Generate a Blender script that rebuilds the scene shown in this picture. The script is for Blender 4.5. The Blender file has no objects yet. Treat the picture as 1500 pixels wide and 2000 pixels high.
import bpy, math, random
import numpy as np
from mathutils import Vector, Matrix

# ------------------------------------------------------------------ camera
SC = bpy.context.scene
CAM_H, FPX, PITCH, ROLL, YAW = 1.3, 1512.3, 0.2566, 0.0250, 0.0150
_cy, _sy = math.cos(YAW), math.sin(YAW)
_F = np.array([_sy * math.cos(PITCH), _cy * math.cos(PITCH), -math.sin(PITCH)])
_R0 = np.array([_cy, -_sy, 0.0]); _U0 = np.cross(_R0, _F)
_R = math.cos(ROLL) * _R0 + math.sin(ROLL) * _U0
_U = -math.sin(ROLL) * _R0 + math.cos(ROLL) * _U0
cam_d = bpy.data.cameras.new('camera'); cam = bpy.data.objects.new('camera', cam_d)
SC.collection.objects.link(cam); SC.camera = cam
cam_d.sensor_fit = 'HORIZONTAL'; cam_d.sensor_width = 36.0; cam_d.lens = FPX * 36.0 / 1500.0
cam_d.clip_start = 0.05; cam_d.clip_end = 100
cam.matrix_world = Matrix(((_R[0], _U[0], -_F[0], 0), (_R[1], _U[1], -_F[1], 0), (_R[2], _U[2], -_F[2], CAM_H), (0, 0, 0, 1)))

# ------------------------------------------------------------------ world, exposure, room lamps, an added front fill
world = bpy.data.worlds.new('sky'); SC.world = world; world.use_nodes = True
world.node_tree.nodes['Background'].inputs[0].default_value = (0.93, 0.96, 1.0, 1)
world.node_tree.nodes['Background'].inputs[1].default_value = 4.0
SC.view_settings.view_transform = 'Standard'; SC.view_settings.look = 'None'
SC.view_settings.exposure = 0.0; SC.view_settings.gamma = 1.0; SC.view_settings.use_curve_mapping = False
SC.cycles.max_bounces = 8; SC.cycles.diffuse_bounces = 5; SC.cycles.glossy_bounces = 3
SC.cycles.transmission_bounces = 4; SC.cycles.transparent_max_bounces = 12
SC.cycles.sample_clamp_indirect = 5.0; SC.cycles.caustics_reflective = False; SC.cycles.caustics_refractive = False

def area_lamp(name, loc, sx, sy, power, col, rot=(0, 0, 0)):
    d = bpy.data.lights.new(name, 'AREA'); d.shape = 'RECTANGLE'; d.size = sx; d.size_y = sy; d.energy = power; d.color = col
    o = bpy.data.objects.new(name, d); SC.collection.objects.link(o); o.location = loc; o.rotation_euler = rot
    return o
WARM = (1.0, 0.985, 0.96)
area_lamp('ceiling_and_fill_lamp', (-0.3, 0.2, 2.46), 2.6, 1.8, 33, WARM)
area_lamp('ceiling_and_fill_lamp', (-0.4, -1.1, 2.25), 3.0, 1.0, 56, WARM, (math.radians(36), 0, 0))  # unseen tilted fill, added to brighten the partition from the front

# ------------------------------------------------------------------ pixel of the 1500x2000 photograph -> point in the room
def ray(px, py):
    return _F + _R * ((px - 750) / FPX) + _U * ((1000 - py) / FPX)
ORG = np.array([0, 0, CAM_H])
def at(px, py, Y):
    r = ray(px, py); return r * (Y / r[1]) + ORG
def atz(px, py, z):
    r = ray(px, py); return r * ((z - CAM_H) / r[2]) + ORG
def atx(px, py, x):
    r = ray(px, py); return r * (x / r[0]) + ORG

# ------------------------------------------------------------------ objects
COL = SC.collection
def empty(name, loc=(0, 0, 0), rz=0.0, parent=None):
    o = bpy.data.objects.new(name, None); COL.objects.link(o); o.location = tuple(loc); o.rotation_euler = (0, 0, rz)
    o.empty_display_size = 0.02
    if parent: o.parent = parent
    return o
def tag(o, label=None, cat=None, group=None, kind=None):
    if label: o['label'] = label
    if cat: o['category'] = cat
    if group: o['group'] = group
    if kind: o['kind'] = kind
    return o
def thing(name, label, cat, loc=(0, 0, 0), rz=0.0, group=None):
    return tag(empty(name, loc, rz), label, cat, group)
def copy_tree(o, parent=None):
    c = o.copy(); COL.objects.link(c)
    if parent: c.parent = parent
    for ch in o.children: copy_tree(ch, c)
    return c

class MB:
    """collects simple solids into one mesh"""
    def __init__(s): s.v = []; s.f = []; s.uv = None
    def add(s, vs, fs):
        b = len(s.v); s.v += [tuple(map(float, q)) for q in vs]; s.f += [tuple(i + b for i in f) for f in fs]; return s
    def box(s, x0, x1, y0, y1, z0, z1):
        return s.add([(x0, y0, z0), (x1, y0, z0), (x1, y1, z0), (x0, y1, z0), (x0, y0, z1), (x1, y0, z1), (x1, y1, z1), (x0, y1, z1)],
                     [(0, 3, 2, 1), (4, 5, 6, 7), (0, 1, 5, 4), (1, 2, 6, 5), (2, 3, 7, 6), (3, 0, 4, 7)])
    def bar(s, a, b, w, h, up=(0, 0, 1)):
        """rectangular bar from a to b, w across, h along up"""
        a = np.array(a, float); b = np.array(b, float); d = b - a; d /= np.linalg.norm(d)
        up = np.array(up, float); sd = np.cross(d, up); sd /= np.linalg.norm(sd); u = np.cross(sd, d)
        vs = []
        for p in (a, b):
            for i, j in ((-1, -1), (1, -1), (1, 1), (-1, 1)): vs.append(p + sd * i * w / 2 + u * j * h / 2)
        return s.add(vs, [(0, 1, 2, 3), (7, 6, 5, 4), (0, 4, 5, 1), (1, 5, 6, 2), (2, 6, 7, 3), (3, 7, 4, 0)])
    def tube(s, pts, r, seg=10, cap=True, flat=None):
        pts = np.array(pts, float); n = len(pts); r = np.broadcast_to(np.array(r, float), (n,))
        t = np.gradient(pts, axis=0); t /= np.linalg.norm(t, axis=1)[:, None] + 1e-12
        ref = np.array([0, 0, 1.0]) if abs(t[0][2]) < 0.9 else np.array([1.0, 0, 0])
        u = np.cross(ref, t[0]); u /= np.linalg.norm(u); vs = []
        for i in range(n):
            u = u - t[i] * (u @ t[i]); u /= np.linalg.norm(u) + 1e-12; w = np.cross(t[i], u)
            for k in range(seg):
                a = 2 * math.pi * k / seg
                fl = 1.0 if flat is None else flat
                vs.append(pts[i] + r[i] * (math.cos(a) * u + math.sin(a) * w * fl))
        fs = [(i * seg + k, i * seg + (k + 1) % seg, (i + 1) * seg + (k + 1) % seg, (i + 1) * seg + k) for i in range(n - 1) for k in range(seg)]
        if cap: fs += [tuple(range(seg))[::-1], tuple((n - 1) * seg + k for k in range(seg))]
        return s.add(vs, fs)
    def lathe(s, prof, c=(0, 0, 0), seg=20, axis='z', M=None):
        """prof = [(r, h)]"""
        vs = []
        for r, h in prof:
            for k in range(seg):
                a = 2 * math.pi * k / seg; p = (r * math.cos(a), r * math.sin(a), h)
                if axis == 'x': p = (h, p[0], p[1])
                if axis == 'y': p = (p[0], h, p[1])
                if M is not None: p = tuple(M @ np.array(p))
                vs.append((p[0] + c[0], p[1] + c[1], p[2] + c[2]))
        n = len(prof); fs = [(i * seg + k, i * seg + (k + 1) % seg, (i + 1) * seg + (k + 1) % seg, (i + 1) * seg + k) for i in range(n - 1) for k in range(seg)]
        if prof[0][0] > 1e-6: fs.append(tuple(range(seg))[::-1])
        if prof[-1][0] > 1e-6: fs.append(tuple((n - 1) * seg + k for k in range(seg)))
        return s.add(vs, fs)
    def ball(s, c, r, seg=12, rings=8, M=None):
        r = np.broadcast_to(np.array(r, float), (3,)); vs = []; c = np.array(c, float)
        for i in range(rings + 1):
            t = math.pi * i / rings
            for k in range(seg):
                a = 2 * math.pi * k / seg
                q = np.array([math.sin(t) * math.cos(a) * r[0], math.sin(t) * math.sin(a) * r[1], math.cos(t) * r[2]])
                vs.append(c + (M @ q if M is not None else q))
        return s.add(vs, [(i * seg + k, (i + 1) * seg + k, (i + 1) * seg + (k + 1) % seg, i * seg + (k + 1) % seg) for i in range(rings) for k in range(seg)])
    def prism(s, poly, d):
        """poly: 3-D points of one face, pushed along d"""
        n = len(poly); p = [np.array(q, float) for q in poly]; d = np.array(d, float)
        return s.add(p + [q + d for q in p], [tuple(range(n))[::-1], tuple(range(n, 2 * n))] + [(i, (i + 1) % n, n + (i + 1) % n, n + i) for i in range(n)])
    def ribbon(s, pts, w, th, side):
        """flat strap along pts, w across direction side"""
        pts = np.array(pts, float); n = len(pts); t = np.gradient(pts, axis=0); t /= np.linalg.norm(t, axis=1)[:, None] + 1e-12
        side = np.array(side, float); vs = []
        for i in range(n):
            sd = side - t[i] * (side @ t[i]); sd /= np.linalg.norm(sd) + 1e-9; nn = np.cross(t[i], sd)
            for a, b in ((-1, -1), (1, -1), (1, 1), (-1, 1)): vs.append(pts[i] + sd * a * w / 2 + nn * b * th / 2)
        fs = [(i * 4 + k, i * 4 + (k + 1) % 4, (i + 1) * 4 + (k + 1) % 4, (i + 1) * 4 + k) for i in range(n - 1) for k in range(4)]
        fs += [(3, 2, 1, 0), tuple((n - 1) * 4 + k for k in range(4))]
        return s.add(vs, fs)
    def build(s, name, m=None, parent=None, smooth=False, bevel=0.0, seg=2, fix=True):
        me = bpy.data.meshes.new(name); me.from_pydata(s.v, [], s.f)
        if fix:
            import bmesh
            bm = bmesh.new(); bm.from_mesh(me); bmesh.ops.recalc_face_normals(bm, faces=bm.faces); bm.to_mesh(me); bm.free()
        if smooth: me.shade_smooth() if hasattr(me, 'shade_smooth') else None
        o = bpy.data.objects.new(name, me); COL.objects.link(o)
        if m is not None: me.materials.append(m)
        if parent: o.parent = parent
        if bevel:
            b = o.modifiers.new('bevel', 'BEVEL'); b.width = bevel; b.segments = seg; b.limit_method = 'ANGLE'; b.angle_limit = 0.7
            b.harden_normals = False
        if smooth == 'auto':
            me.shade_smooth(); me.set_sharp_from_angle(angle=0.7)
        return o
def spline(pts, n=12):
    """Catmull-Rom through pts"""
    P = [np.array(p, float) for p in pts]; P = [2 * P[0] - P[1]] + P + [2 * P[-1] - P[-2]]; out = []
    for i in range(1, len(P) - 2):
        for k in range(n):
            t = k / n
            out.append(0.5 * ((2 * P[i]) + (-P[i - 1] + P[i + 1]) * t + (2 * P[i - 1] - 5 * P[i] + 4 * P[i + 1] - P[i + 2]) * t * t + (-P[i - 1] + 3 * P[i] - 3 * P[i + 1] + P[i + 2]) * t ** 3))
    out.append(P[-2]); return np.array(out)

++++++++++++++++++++

-- Problem statement --
Begin with the first line of the data above and, please, print each line exactly until you have printed the line containing "CAM_H), (0, 0, 0, 1)))"; print nothing else.

-- Exercise solution --
Generate a Blender script that rebuilds the scene shown in this picture. The script is for Blender 4.5. The Blender file has no objects yet. Treat the picture as 1500 pixels wide and 2000 pixels high.
import bpy, math, random
import numpy as np
from mathutils import Vector, Matrix

# ------------------------------------------------------------------ camera
SC = bpy.context.scene
CAM_H, FPX, PITCH, ROLL, YAW = 1.3, 1512.3, 0.2566, 0.0250, 0.0150
_cy, _sy = math.cos(YAW), math.sin(YAW)
_F = np.array([_sy * math.cos(PITCH), _cy * math.cos(PITCH), -math.sin(PITCH)])
_R0 = np.array([_cy, -_sy, 0.0]); _U0 = np.cross(_R0, _F)
_R = math.cos(ROLL) * _R0 + math.sin(ROLL) * _U0
_U = -math.sin(ROLL) * _R0 + math.cos(ROLL) * _U0
cam_d = bpy.data.cameras.new('camera'); cam = bpy.data.objects.new('camera', cam_d)
SC.collection.objects.link(cam); SC.camera = cam
cam_d.sensor_fit = 'HORIZONTAL'; cam_d.sensor_width = 36.0; cam_d.lens = FPX * 36.0 / 1500.0
cam_d.clip_start = 0.05; cam_d.clip_end = 100
cam.matrix_world = Matrix(((_R[0], _U[0], -_F[0], 0), (_R[1], _U[1], -_F[1], 0), (_R[2], _U[2], -_F[2], CAM_H), (0, 0, 0, 1)))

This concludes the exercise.